CRA notes that a corporation may continue to qualify as an SBC well after it has in fact ceased to transact its business

An individual owned an interest-bearing debt of a wholly-owned corporation operating a restaurant which in 20X1 sued the franchisor at the same time as closing the restaurant. If, notwithstanding good prospects of success in the action, it is dismissed by the court in 20X6, can a business investment loss (“BIL”) then be claimed?

CRA noted that, if the capital loss was triggered under s. 50(1), the recognition of a BIL would require that the corporation qualify as a small business corporation (an “SBC”) - which would entail a requirement for instance that it have been carrying on a Canadian active business at some point within the preceding 12 months. CRA then stated:

Following [Poulin], we accept … that an amount for damages may be deducted in a year in which a taxpayer no longer carries on business, since the taxpayer is presumed not to have ceased carrying on business for as long as the taxpayer is engaged in carrying through on acts committed to by the taxpayer in the course of the business, even if, at the time the amount is deducted, the taxpayer is no longer transacting and can no longer attend to the taxpayer’s customers.

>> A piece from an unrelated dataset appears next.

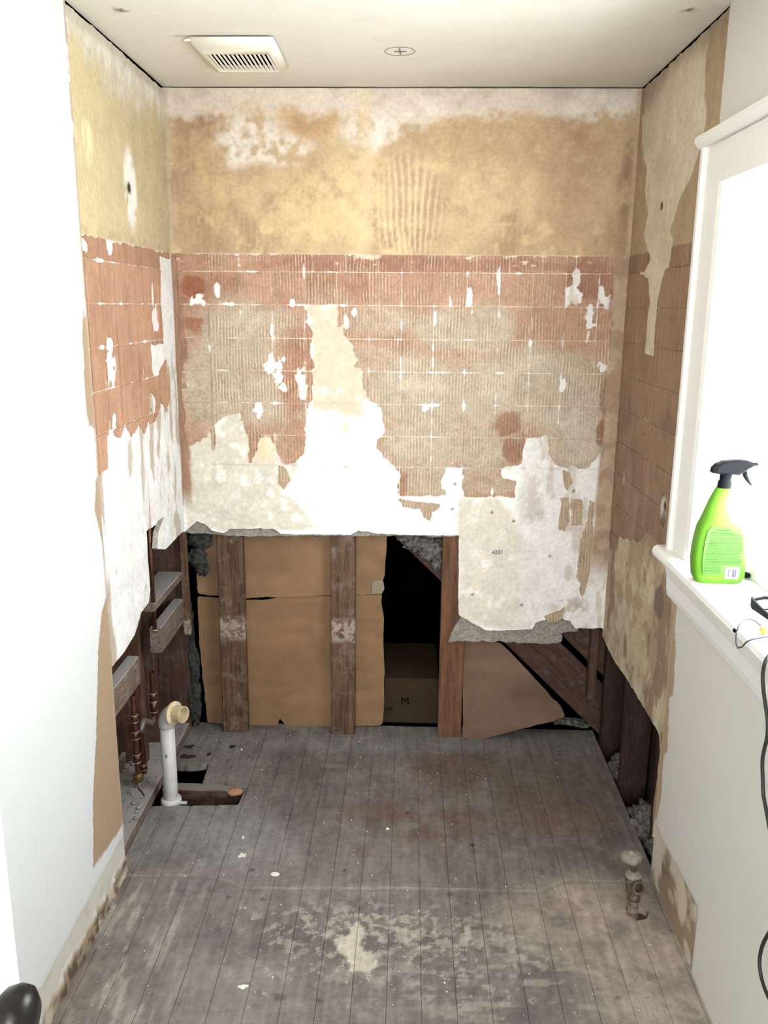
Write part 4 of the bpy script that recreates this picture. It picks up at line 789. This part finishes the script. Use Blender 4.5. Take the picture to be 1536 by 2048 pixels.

Regarding whether a BIL could be realized as a result of the debt’s assignment for $1 to unrelated creditors of the corporation pursuant to a proposal filed with the corporation's creditors, CRA stated:

A situation where one party to a transaction is merely accommodating the other party in an attempt to obtain a certain tax result may be a situation where the parties are not dealing at arm's length because they do not have separate economic interests which reflect ordinary commercial dealings between parties acting in their own separate interests.

Neal Armstrong. Summary of 13 April 2023 External T.I. 2017-0684341E5 F under s. 39(1)(c).